TO DO ::
Transcribe the material from its first line onward, ending with the line that contains "R_ = math.radians" and adding nothing beyond it.

SUPPLIED DATA ::
----------

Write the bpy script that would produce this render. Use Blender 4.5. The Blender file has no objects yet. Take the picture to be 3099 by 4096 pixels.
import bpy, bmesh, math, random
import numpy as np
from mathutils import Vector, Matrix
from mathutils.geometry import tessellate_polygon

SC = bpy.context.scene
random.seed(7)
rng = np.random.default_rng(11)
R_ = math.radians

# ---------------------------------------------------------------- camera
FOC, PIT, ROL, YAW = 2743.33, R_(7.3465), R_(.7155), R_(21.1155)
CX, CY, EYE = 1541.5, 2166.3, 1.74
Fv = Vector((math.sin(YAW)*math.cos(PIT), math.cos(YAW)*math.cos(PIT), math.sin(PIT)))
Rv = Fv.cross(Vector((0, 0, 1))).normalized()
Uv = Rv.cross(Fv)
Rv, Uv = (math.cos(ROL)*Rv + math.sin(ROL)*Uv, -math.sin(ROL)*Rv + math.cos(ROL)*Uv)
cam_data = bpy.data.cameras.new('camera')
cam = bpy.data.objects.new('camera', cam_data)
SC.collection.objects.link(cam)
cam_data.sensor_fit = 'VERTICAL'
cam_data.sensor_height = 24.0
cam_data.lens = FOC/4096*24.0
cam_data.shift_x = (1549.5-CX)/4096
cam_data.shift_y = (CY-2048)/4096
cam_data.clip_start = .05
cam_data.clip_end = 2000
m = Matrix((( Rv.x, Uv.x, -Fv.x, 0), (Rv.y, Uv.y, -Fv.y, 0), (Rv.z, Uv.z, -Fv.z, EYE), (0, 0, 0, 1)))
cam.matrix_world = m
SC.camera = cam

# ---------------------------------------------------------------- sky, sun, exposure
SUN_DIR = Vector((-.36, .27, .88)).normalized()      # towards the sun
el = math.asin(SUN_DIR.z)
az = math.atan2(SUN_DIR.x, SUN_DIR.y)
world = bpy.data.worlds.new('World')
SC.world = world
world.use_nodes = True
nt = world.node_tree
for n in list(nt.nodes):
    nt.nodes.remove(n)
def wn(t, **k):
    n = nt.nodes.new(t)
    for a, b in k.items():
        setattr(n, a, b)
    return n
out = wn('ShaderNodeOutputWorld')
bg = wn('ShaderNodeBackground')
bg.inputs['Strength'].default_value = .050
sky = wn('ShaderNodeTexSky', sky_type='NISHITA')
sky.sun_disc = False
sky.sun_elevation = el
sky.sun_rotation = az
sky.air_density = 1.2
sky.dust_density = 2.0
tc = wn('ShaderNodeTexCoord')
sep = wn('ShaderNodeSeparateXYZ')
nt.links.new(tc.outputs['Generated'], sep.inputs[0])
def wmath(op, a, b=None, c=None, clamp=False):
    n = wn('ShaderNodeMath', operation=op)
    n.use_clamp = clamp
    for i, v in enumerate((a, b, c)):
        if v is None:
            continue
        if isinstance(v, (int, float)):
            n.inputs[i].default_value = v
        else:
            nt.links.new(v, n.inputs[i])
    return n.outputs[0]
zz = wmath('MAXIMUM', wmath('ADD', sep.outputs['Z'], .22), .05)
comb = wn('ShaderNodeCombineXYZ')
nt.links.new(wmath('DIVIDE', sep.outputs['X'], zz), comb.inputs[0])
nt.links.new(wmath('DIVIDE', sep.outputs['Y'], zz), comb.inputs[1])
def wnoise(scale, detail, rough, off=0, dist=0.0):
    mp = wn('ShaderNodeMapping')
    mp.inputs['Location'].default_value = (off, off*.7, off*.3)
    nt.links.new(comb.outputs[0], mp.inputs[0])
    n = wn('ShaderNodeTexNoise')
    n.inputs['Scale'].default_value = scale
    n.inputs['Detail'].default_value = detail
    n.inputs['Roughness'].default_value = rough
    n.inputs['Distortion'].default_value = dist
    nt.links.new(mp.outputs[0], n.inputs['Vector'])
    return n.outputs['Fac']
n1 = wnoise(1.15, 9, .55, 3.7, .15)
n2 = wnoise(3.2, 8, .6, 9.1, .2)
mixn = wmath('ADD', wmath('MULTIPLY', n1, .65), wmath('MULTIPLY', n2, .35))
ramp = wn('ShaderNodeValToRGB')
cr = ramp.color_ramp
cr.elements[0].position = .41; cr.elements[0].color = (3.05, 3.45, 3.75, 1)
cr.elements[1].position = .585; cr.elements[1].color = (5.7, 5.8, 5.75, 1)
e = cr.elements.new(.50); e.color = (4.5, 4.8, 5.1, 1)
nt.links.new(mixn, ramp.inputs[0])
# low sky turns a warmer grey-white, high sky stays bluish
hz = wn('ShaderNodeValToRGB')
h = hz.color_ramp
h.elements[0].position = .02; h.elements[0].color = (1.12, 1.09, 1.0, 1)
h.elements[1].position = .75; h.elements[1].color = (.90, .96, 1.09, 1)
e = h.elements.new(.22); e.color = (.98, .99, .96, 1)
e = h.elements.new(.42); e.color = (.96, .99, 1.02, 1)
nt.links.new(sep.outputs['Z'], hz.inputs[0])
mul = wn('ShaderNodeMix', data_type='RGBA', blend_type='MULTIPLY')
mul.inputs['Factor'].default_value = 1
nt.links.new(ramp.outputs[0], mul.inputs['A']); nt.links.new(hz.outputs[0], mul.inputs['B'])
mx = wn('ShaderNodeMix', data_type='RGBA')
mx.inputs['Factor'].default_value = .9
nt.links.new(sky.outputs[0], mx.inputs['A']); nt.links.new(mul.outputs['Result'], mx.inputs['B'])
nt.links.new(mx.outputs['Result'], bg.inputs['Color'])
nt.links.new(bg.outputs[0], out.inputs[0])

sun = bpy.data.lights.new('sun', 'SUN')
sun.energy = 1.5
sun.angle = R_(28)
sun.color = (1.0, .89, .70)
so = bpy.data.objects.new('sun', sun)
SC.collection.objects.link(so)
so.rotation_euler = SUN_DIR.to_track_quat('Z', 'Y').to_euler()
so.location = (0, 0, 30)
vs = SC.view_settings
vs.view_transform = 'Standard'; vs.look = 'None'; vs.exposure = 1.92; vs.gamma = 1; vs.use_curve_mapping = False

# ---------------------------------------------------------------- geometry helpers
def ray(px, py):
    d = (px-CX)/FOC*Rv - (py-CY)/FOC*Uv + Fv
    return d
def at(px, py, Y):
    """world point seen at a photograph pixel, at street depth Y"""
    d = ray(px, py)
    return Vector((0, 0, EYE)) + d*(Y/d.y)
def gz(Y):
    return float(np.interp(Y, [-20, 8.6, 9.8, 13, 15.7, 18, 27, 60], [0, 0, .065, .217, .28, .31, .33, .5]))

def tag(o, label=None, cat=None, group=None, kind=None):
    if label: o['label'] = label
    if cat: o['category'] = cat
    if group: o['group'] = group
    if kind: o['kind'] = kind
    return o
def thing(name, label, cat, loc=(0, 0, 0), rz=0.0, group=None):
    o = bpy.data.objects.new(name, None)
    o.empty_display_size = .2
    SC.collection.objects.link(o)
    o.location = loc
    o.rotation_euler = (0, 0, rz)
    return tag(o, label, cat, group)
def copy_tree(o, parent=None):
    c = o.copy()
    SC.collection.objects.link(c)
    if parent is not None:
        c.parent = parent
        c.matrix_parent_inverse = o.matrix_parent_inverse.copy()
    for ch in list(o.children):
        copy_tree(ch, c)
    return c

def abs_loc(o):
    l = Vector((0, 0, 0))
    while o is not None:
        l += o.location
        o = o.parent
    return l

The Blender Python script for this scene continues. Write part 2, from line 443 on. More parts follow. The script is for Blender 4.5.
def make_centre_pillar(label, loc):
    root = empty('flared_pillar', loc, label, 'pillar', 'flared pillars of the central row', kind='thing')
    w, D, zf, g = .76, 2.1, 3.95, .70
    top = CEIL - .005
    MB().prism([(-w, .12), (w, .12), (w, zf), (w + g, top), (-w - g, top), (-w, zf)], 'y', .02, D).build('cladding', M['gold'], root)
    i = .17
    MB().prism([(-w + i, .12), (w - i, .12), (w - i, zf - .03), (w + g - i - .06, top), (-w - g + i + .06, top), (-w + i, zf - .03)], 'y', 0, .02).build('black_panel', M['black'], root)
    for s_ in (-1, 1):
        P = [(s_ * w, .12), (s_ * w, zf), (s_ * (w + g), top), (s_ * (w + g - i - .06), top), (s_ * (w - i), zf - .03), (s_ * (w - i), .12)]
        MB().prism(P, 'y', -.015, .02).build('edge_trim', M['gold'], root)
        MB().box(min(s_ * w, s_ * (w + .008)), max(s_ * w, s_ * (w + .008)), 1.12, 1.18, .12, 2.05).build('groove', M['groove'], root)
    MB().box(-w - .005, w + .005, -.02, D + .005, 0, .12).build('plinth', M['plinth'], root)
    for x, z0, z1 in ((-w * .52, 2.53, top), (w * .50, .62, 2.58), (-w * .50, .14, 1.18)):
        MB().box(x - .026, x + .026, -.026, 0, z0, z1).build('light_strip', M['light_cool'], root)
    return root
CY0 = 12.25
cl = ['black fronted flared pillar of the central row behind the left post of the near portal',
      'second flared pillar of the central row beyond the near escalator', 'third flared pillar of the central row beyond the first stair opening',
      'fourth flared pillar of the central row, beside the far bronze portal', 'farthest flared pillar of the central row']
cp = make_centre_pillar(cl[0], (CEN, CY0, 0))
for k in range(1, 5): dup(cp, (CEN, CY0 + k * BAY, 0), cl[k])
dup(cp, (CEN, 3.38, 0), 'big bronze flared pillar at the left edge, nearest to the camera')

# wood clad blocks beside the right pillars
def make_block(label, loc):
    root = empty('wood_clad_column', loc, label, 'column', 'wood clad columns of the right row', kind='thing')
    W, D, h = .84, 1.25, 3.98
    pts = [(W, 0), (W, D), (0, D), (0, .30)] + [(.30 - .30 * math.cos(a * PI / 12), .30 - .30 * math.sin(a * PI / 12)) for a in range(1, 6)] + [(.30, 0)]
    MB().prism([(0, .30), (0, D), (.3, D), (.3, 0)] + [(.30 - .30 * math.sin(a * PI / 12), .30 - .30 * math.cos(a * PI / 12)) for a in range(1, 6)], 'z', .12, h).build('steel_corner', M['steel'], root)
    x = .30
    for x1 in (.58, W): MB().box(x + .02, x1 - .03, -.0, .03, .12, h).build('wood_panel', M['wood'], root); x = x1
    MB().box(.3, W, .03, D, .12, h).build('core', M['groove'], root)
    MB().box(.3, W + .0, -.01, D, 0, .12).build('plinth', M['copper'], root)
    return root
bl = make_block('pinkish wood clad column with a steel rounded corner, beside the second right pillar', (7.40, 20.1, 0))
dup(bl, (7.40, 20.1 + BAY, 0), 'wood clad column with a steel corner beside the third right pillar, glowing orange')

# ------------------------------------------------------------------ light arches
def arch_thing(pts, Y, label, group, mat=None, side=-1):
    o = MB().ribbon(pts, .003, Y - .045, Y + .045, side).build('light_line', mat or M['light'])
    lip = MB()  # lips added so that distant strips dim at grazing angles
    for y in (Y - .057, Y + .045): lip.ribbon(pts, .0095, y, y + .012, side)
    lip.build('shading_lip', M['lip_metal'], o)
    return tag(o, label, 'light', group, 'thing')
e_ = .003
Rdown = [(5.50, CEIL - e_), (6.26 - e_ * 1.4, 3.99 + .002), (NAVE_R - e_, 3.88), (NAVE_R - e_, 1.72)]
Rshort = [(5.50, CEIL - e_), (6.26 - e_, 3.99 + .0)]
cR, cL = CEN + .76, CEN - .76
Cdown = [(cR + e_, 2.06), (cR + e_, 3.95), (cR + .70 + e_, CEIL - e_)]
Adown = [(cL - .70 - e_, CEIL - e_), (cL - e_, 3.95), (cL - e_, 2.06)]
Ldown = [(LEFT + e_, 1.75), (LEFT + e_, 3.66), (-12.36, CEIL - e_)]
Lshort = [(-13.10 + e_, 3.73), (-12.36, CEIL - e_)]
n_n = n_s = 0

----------

RESULT FOR THIS EXERCISE ::
Write the bpy script that would produce this render. Use Blender 4.5. The Blender file has no objects yet. Take the picture to be 3099 by 4096 pixels.
import bpy, bmesh, math, random
import numpy as np
from mathutils import Vector, Matrix
from mathutils.geometry import tessellate_polygon

SC = bpy.context.scene
random.seed(7)
rng = np.random.default_rng(11)
R_ = math.radians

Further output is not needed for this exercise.